Starting at the line that has "Continue the Blender" and stopping after the line that has "0.01, 0.035), 0.05, aim=(0.05, -1, 1.0), cone=140, blend=1.0)", reproduce the listing below exactly; omit everything else.

Data to use:
☆ ☆ ☆ ☆
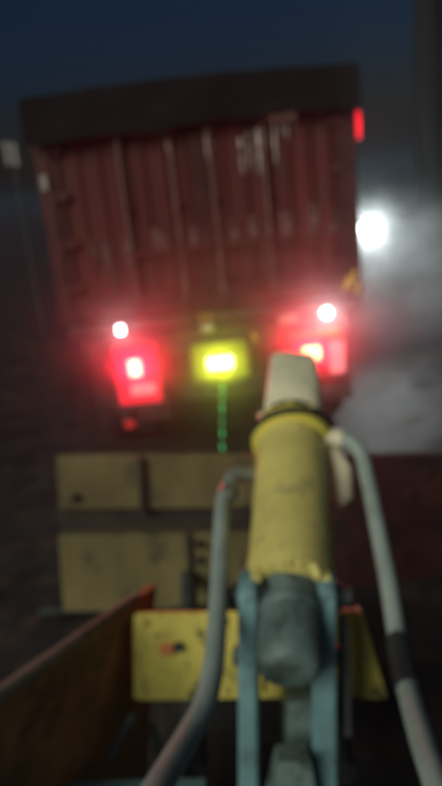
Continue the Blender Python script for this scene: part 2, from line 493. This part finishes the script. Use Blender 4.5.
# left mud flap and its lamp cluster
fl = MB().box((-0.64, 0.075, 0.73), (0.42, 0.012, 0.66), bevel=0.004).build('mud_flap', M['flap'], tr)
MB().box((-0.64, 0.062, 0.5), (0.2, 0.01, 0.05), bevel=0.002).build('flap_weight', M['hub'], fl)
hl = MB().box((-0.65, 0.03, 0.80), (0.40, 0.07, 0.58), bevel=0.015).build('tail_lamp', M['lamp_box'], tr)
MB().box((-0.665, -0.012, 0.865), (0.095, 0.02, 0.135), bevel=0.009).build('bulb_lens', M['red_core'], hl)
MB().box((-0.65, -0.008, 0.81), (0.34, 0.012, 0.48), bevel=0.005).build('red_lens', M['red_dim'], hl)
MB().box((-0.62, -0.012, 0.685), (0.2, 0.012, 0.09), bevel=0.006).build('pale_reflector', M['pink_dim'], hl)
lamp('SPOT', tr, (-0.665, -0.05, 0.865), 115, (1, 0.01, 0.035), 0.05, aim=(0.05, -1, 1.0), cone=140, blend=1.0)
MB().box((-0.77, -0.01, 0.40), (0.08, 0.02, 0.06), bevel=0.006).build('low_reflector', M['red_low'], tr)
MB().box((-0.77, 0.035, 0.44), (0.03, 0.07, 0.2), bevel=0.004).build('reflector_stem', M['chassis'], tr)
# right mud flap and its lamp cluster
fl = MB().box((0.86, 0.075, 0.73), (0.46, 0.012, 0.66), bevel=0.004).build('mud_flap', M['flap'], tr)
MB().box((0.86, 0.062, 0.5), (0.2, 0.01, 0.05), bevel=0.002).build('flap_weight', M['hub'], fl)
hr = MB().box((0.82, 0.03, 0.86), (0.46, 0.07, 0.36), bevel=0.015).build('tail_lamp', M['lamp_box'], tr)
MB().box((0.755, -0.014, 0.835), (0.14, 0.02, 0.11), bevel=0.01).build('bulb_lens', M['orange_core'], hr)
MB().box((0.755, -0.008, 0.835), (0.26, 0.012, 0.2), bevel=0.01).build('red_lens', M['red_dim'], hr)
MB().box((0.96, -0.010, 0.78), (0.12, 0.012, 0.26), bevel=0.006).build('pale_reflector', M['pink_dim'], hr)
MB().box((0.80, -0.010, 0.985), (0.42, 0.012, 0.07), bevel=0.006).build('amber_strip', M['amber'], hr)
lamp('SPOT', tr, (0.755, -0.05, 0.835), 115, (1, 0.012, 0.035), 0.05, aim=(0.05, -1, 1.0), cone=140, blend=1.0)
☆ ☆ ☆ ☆
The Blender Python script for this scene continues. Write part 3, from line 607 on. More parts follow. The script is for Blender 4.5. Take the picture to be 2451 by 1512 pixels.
☆ ☆ ☆ ☆
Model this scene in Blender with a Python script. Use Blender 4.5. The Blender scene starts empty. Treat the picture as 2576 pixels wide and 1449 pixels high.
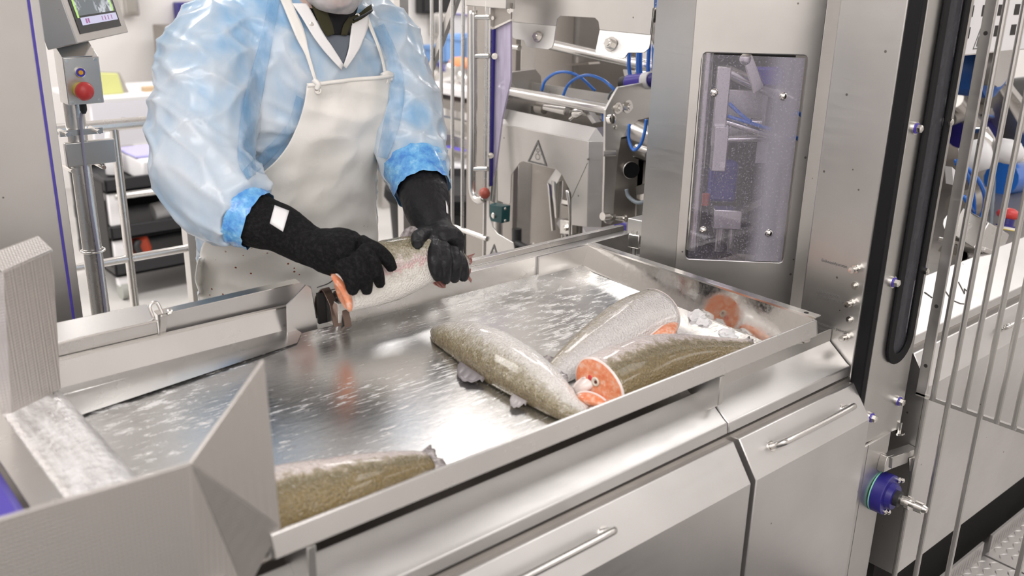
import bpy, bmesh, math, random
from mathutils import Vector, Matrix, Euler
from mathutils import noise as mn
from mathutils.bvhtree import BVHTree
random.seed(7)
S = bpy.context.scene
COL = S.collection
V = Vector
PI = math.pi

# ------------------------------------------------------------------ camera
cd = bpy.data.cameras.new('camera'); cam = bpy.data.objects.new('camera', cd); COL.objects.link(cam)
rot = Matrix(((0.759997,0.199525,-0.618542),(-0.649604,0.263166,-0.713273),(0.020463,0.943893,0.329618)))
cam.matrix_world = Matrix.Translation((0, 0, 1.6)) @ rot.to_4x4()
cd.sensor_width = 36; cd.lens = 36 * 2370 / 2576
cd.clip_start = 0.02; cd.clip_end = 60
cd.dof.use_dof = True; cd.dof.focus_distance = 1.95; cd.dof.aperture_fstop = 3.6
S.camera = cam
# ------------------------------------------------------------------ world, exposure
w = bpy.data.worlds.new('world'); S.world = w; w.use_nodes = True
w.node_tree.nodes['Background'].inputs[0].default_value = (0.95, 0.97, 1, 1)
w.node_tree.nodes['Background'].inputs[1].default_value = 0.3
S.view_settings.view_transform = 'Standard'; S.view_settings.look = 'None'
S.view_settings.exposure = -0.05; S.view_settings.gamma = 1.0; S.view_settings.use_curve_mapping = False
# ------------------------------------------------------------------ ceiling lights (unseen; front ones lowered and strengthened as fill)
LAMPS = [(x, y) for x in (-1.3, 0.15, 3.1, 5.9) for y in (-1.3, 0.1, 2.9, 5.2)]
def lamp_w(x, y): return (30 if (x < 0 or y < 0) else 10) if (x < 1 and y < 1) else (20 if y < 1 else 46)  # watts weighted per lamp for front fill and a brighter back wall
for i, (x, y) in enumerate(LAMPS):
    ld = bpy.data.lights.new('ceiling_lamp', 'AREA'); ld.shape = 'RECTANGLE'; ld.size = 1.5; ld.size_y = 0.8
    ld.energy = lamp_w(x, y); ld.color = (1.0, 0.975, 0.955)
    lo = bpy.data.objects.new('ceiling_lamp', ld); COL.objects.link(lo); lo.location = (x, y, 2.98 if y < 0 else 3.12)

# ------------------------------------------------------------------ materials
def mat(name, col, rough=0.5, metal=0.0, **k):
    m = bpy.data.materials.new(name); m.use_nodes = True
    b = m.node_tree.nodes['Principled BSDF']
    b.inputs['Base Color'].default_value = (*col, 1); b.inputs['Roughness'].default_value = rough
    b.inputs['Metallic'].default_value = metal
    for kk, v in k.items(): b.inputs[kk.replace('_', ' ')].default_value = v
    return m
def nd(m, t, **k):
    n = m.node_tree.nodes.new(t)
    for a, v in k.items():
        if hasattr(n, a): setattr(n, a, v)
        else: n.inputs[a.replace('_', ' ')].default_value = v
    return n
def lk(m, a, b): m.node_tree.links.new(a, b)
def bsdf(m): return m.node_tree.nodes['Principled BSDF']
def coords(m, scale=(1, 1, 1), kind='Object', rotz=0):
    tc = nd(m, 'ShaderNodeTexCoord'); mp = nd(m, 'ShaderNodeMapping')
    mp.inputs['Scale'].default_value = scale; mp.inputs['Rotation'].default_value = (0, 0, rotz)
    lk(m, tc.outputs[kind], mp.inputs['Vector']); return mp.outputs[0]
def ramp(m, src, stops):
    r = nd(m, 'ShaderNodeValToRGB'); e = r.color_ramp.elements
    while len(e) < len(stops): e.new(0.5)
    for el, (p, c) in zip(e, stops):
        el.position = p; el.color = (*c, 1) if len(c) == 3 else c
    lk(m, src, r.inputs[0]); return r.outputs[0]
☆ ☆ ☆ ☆
Problem solution:
Continue the Blender Python script for this scene: part 2, from line 493. This part finishes the script. Use Blender 4.5.
# left mud flap and its lamp cluster
fl = MB().box((-0.64, 0.075, 0.73), (0.42, 0.012, 0.66), bevel=0.004).build('mud_flap', M['flap'], tr)
MB().box((-0.64, 0.062, 0.5), (0.2, 0.01, 0.05), bevel=0.002).build('flap_weight', M['hub'], fl)
hl = MB().box((-0.65, 0.03, 0.80), (0.40, 0.07, 0.58), bevel=0.015).build('tail_lamp', M['lamp_box'], tr)
MB().box((-0.665, -0.012, 0.865), (0.095, 0.02, 0.135), bevel=0.009).build('bulb_lens', M['red_core'], hl)
MB().box((-0.65, -0.008, 0.81), (0.34, 0.012, 0.48), bevel=0.005).build('red_lens', M['red_dim'], hl)
MB().box((-0.62, -0.012, 0.685), (0.2, 0.012, 0.09), bevel=0.006).build('pale_reflector', M['pink_dim'], hl)
lamp('SPOT', tr, (-0.665, -0.05, 0.865), 115, (1, 0.01, 0.035), 0.05, aim=(0.05, -1, 1.0), cone=140, blend=1.0)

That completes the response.